È affare di noi uomini. Le donne che fanno
le prostitute e partono ogni sera per la più asimmetrica delle guerre civili la
sanno lunga, su noi, che esitiamo a seguire il filo dei pensieri fino al punto
in cui fa il nodo. È seccante rileggere i più bei frutti della nostra
creatività letteraria e artistica per scorgervi la rovina del Grande
Delinquente che ha ucciso la puttana perché l’amava e la voleva solo per sé.

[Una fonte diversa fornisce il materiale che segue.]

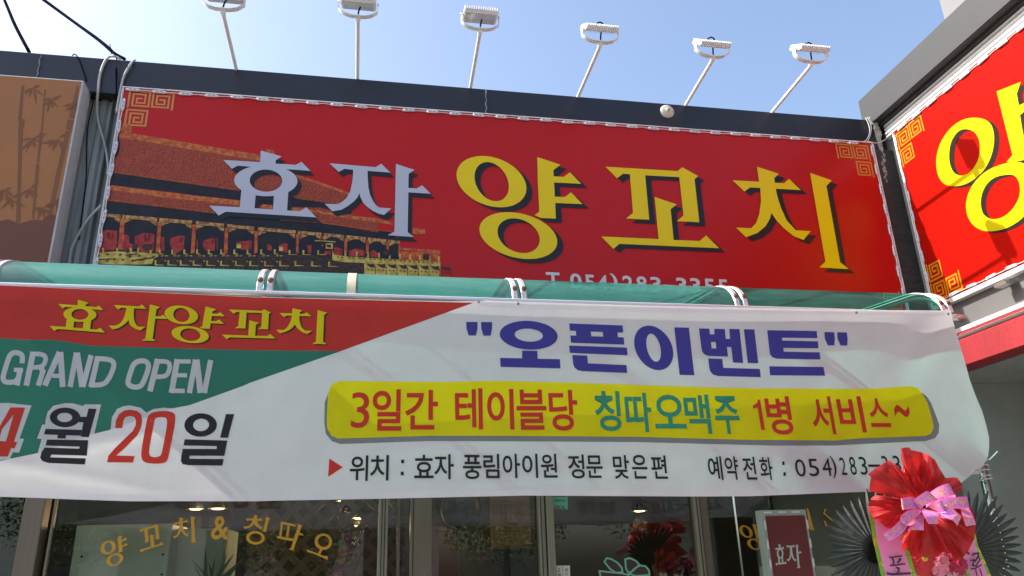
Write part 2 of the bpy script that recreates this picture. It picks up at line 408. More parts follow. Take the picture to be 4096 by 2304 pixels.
# ------------------------------------------------------------------ LED strings round the signs
def led_mesh():
    b = MB(); b.box(-.033, .033, -.008, .004, -.009, .009, .003); b.box(-.041, -.033, -.004, .002, -.006, .006); b.box(.033, .041, -.004, .002, -.006, .006)
    me = bpy.data.meshes.new('led_module'); b.bm.to_mesh(me); b.bm.free(); me.materials.append(led_pl); return me
def led_chip():
    b = MB(); b.box(-.020, -.004, -.0095, -.008, -.0025, .0025); b.box(.004, .020, -.0095, -.008, -.0025, .0025)
    me = bpy.data.meshes.new('led_chip'); b.bm.to_mesh(me); b.bm.free(); me.materials.append(led_in); return me
LED, CHIP = led_mesh(), led_chip()
def led_string(name, label, runs, group=None):
    """runs: list of (start, end, first, spacing, plane) ; plane 'y' faces -y, 'x' faces -x"""
    root = empty(name, runs[0][0], label, 'string light', group); base = Vector(runs[0][0])
    for (a, c, first, sp, plane, inw) in runs:
        a = Vector(a); c = Vector(c); d = (c - a); L = d.length; t = d.normalized()
        nrm = Vector((0, -1, 0)) if plane == 'y' else Vector((-1, 0, 0)); side = t.cross(nrm).normalized() * inw
        w = MB(); w.tube([a + nrm * .005 - side * .014, c + nrm * .005 - side * .014], .0032, 6)
        w.build('edge_bead', wire_w, root)
        s = first; pts = []; 
        while s < L - .02:
            p = a + t * s + nrm * .006 + side * random.uniform(.002, .006)
            ang = random.uniform(-.05, .05)
            M = Matrix((t * 1.0, -nrm, t.cross(-nrm))).transposed().to_4x4()
            o = bpy.data.objects.new('led_module', LED); link(o); o.parent = root
            o.matrix_local = Matrix.Translation(p - base) @ M @ Matrix.Rotation(ang, 4, 'Y')
            q = bpy.data.objects.new('led_chip', CHIP); link(q); q.parent = o
            pts += [p - t * .045 - side * .001, p - t * .03, p + t * .03, p + t * .045 - side * .001]
            pts += [p + t * (sp / 2) - side * random.uniform(.001, .004)]
            s += sp
        w = MB(); w.tube(pts[:-1], .0026, 5); w.build('wire', wire_w, root)
    return root

# ------------------------------------------------------------------ main sign (plane y 4.355)
MY = 4.315
sgn = empty('restaurant_sign', (1, MY, 3.0), 'wide red shop sign with white and yellow lettering and a palace picture', 'sign')
b = MB(); b.box(-1.522, 3.518, MY, 4.348, 2.98, 4.404); b.build('sign_face', redsign, sgn)
b = MB(); b.box(-1.532, -1.5222, MY - .004, 4.348, 2.98, 4.412); b.box(-1.5222, 3.528, MY - .002, 4.348, 4.4042, 4.407); b.box(3.5182, 3.528, MY - .004, 4.348, 2.98, 4.404); b.build('sign_frame', white_al, sgn)
cA, cB, cC, cD = crop(800, 560, 2.456), crop(1750, 560, 2.456), crop(2650, 560, 2.456), crop(0, 1024, 2.5156)
cE, cF, cG, cH, cI = crop(1000, 1024, 2.1436), crop(0, 1550, 1.9219), crop(1000, 1650, 2.2155), crop(1750, 1200, 2.7116), crop(2600, 1200, 2.576)
cJ, cK, cL = crop(2000, 1650, 2.2155), crop(3000, 1700, 2.3504), crop(3300, 1000, 2.0704)
cQ, cR, cS, cM = crop(400, 300, 1.705), crop(350, 850, 3.22), crop(1100, 850, 3.22), crop(0, 0, 1.2578)
cN = crop(3300, 1750, 2.6156)
G_hyo = [[[(598, 103), (803, 162), (743, 200), (742, 262), (587, 262)]],
         [[(228, 196), (590, 217), (743, 232), (940, 244), (997, 214), (1085, 303), (830, 285), (700, 275), (490, 262), (372, 252), (313, 282)]],
         ring((647, 400), (311, 10), (-10, 152), (648, 399), (160, 4), (-2, 109)),
         [[(408, 480), (547, 540), (535, 676), (390, 666)]], [[(727, 545), (868, 505), (855, 694), (716, 686)]],
         [[(90, 645), (390, 660), (978, 700), (1045, 660), (1143, 760), (270, 705), (250, 705), (183, 742)]]]
G_ja = [[[(1272, 228), (1725, 267), (1780, 233), (1870, 320), (1645, 303), (1505, 293), (1418, 283), (1362, 314)]],
        [[(1505, 285), (1645, 297), (1648, 380), (1655, 470), (1672, 540), (1700, 600), (1730, 640), (1757, 663), (1880, 672), (1808, 736), (1760, 725), (1700, 698), (1640, 655), (1600, 610), (1575, 560), (1564, 520), (1550, 560), (1510, 605), (1450, 650), (1390, 685), (1300, 700), (1225, 626), (1330, 630), (1390, 612), (1440, 570), (1475, 510), (1495, 420), (1503, 350)]],
        [[(1925, 235), (2108, 294), (2050, 332), (2047, 470), (2130, 476), (2182, 445), (2265, 528), (2047, 514), (2040, 905), (2100, 953), (1845, 935), (1910, 900), (1918, 560)]]]
G_yang = [ring((530, 409), (339, 27), (55, 251), (532, 409), (167, 25), (22, 191)),
          ring((794, 939), (378, 27), (60, 229), (797, 940), (206, 18), (28, 170)),
          [[(980, 168), (1208, 243), (1138, 296), (1141, 356), (1240, 362), (1300, 317), (1412, 430), (1145, 417), (1152, 556), (1250, 560), (1312, 515), (1425, 630), (1156, 618), (1162, 772), (1020, 766), (952, 740), (1000, 703), (985, 400)]]]
G_kko = [[[(1650, 262), (2358, 305), (2405, 268), (2562, 355), (2525, 385), (2572, 808), (2352, 797), (2417, 742), (2375, 364), (2040, 347), (2080, 783), (1853, 772), (1920, 715), (1890, 336), (1822, 332), (1763, 376)]],
         [[(2133, 560), (2350, 632), (2290, 680), (2320, 982), (2575, 992), (2638, 938), (2768, 1063), (1787, 1020), (1727, 1070), (1608, 948), (2172, 973)]]]
G_chi = [[[(928, 262), (1143, 332), (1097, 376), (1103, 420), (1195, 424), (1242, 382), (1360, 492), (1112, 478), (1130, 560), (1165, 670), (1220, 790), (1310, 887), (1455, 896), (1385, 982), (1290, 945), (1190, 865), (1120, 790), (1070, 715), (1055, 775), (1010, 850), (930, 915), (820, 955), (722, 860), (870, 868), (920, 815), (950, 730), (968, 600), (960, 470), (860, 466), (805, 506), (688, 396), (948, 410)]],
         [[(1450, 323), (1663, 397), (1610, 450), (1745, 1200), (1830, 1268), (1540, 1252), (1600, 1195)]]]
def put(glyphs, surf, xf, m, name, parent, k, sh=None, shm=None, grid=None):
    if sh:
        b = MB(); 
        for i, g_ in enumerate(glyphs): b.poly(surf, g_, k + i * .00012, grid, lambda p: xf((p[0] + sh[0], p[1] + sh[1])))
        b.build('letter_shadow', shm or black_pr, parent)
    b = MB()
    for i, g_ in enumerate(glyphs): b.poly(surf, g_, k + .0012 + i * .00012, grid, xf)
    return b.build(name, m, parent)
sm = SY(MY)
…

I volontari della campagna anti-scandalismo sul femminicidio protestano che una
morte vale un’altra: la ragazza massacrata vale il pensionato rapinato
(qualcuno si spinge a confrontare le uccisioni di donne con le vittime degli
incidenti stradali!). Che si distingua chi perseguiti o uccida qualcuna o
qualcuno perché è donna – o perché è gay, o perché è ebreo, o nero – sembra
loro un’insensibilità costituzionale. Il paragone con le minoranze è improprio:
le donne sono la sola maggioranza brutalizzata. Le leggi, dicono, valgono per
tutti. È vero, e riconoscono aggravanti particolari. Come spiegano Lipperini e
Murgia – e tante altre – occorre a un capo l’impegno culturale e all’altro capo
il sostegno materiale ai centri antiviolenza. Aggravare le pene è il riflesso
condizionato di legislatori di testa leggera e mano pesante. Di una sola misura
c’è bisogno, più efficace a impedire di nuocere a chi ha minacciato, picchiato
e molestato abbastanza da annunciare l’esito assassino. Qui è il punto penale:
solo in apparenza preventivo, perché quelle minacce e molestie e violenze,
quando siano accertate, sono già sufficienti alla repressione che il
femminicidio attuato renderà postuma.
La minimizzazione del femminicidio si presenta come un’obiezione al
sensazionalismo. Si potrà dire almeno che ha avuto una gran fretta. Si sono
ammazzate donne per qualche migliaio di anni, per avidità amorosa e per futili
motivi: da qualche anno si protesta ad alta voce, e già non se ne può più?